Seminar: Slow Catastrophes: Living with Drought in Australia
Thursday 28 April 2016
Date: 11 May
Time: 4.15 – 5.30
Venue: McDonald Room of the Menzies Library, ANU
Climate and weather, both in their consistency and their variability are important players in history. Droughts are slow catastrophes which have helped to shape Australian soil, flora, fauna and topography as well as the social, emotional and economic lives of the people who live with them. Droughts’ impacts are profound but their recurrence and tenacity have meant that people have, over the long term, found ways to adapt. The ways people have responded, accommodated and adapted to drought is the subject of this research. While I take a long view of drought resilience, from the 1870s to the present, my research focused particularly on the exceptionally dry decades between 1890 and 1950.

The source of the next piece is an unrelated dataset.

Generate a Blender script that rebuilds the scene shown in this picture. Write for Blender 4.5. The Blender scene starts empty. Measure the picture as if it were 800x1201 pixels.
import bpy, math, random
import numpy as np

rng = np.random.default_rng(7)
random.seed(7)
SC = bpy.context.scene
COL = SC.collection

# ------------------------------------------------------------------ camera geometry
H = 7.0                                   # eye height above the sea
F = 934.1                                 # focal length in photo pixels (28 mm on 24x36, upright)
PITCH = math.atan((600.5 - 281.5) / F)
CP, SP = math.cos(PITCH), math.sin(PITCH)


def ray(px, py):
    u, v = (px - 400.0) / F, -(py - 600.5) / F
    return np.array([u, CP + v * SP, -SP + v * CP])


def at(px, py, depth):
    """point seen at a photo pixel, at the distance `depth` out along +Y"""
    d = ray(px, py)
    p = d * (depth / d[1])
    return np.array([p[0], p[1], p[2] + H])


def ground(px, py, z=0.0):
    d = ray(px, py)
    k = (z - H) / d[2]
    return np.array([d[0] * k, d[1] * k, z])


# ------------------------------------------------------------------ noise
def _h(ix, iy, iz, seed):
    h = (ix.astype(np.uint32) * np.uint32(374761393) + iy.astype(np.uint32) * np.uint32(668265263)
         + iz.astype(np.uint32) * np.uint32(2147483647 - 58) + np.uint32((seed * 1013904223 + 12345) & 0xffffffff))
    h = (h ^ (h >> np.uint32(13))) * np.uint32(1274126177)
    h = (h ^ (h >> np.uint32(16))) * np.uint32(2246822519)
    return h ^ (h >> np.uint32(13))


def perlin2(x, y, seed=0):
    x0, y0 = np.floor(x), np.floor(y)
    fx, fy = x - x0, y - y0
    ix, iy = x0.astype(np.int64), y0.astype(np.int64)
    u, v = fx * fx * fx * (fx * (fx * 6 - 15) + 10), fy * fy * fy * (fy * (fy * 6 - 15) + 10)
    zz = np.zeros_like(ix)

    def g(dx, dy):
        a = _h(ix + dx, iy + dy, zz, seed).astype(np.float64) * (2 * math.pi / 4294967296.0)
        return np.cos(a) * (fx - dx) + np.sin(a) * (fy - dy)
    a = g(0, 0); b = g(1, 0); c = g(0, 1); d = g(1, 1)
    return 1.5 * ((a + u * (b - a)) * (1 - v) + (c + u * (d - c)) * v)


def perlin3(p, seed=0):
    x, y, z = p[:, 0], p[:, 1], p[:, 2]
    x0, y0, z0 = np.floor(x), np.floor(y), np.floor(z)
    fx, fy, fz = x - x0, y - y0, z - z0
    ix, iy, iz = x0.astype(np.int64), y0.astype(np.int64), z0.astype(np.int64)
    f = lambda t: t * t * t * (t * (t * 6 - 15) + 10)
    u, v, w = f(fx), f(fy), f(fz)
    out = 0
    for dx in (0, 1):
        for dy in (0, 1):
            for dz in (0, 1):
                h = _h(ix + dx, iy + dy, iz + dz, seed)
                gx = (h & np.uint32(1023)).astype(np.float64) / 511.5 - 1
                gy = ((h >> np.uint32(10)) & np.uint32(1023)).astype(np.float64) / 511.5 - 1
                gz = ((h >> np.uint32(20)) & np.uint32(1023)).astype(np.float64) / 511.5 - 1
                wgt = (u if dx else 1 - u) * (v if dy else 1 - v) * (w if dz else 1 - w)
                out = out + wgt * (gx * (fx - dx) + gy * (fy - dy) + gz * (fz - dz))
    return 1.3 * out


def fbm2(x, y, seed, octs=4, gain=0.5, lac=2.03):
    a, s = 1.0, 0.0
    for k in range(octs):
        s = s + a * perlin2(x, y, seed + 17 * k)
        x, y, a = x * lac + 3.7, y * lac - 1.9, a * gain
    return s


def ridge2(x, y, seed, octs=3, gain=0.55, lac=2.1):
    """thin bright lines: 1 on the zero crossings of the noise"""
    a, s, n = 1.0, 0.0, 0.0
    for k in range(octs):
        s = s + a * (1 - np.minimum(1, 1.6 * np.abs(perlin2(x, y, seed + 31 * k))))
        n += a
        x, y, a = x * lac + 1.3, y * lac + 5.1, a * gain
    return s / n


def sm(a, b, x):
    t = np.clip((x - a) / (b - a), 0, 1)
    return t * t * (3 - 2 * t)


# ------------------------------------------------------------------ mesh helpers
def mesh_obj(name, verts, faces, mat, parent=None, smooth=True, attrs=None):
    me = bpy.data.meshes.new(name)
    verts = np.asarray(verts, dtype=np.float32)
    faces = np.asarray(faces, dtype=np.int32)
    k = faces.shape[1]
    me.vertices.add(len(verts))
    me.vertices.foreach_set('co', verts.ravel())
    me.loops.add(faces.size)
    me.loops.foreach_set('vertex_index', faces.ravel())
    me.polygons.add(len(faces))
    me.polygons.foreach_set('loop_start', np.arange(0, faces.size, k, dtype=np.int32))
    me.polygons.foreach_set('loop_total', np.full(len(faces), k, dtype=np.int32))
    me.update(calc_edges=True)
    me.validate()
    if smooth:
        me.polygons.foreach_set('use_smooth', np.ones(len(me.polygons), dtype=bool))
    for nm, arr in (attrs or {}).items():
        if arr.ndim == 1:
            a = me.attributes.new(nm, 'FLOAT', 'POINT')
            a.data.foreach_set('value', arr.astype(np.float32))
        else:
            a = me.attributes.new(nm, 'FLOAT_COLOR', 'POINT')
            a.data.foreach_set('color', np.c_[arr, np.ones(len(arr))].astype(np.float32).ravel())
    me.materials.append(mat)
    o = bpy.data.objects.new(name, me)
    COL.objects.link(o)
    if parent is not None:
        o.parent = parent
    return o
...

In this final seminar for my DECRA fellowship I will discuss the process of researching amorphous, incremental and intangible catastrophes such as drought. I will outline the deliberate, conscious, creative, and at times surprising strategies people have used to respond to drought during the last one hundred and fifty years and will briefly touch on the implications of these insights for climate variability today, and in the future.
Bio
Dr Rebecca Jones is just completing a Discovery Early Career Researcher Award in the School of History at ANU. Slow Catastrophes: Living with Drought in Australia will be published by Monash University Publishing in early 2017. Rebecca’s research and teaching background is in environmental history, interdisciplinary history of health, and public (or applied) history. She has just returned from Canada and the United States where she was researching responses to climate variability in California and the Palliser triangle region of the Canadian Prairies.